Spielleiter Leo Seidl hat sich mit der Inszenierung recht viel Mühe gegeben. Der Beifall, das Klatschen und Lachen während dem Spiel und die sichtbare Anteilnahme des Publikums am Geschehen in der Mietskaserne mögen ihm den Dank für den Einsatz bedeuten. Es ist ihm gelungen, eine muntere, mit Spannung geladene Inszenierung durchzuführen. Vor allem wirkte das Mitspielen der Schüler frisch und lebendig. Die Jugend gibt sich unbeschwert und ihre Natürlichkeit dringt in die Herzen der erwachsenen Zuschauer. Die Mischung von jung und alt, die ihre Tücken hat, ist Leo Seidl gut gelungen. „Mietskaserne“ stellt an die Laienspieler und Laienregisseure grosse Anforderungen. Dass man im letzten Akt die Spieler auf der etwas überladenen Bühne nicht immer wunschgemäss meistern konnte, ist ein kleiner Nachteil, den man im Hinblick auf die treffliche Gesamtleistung gerne hinnimmt. Diese Schwierigkeiten zeigen erneut: Auch beim Theaterspielen lernt man nie aus. Immer wieder müssen andere Inszenierungen und Ausbildungskurse besucht werden.
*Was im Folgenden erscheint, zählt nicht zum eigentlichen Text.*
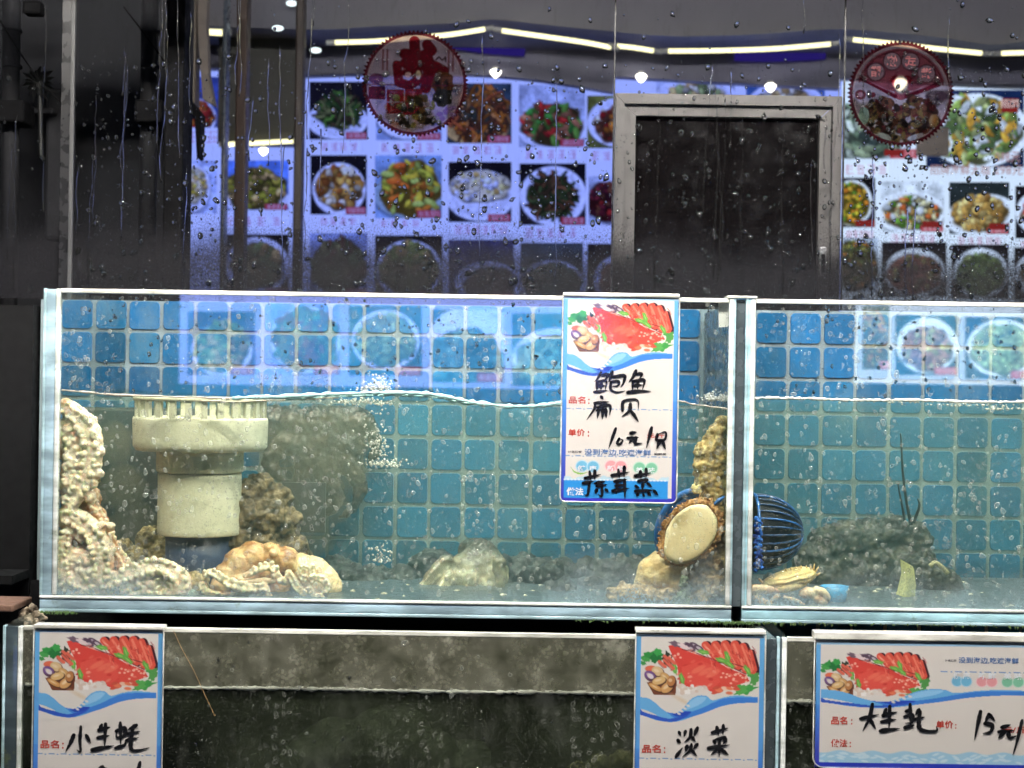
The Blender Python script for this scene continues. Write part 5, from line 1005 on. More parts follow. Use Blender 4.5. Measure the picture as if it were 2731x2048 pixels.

Der übliche Hock nach der Darstellung war hier ein besonderes Bedürfnis. Der Verfasser Paul Wehrli ist ein gefühlsvoller Mensch, das spürt man aus seinen Stücken, seinen Erzählungen und Romanen. In seiner fröhlichen Tischrede erklärte er sich von der Aufführung und der Inszenierung angenehm überrascht. Der Autor, so führte er u.a. aus, hat eine bestimmte Vorstellung vom Spiel. Die Friesenberger sind dieser Vorstellung recht nahe gekommen. Die Spieler wurden während der Premiere, die für sie ja besonders heikel ist, zusehends besser. Mit Recht konnte der Verfasser eine Überraschung, die ihm an sich unbedeutende Textänderungen bereiteten, nicht ganz unterdrücken. In seiner lieben Art sprach er humorvoll von einem „zweiten Autoren“. Paul Wehrli ist ein Theatermann von Fleisch und Blut und noch heute hat er als Sekretär des Stadttheaters täglich mit der Bühne und den Schauspielern, den Aufführungen und dem ganzen Drum und Dran zu tun. Er hat deshalb jeden Satz, jeden Ausruf mit der ihm eigenen Menschlichkeit, aber auch mit der Kenntnis der Bühnenverhältnisse und der Theaterwirkung geschrieben. Berücksichtigt man dies alles, so muss man auch mit kleinen Änderungen vorsichtig sein und man darf mit einem so verständigen Verfasser, wie P. Wehrli erfreulicherweise einer ist, vor der Inszenierung darüber reden. Wir sagen dies aus grundsätzlichen Erwägungen über das Thema Textänderungen. Aber alles in allem: Vielen herzlichen Dank für das gute Gelingen und den flotten Einsatz!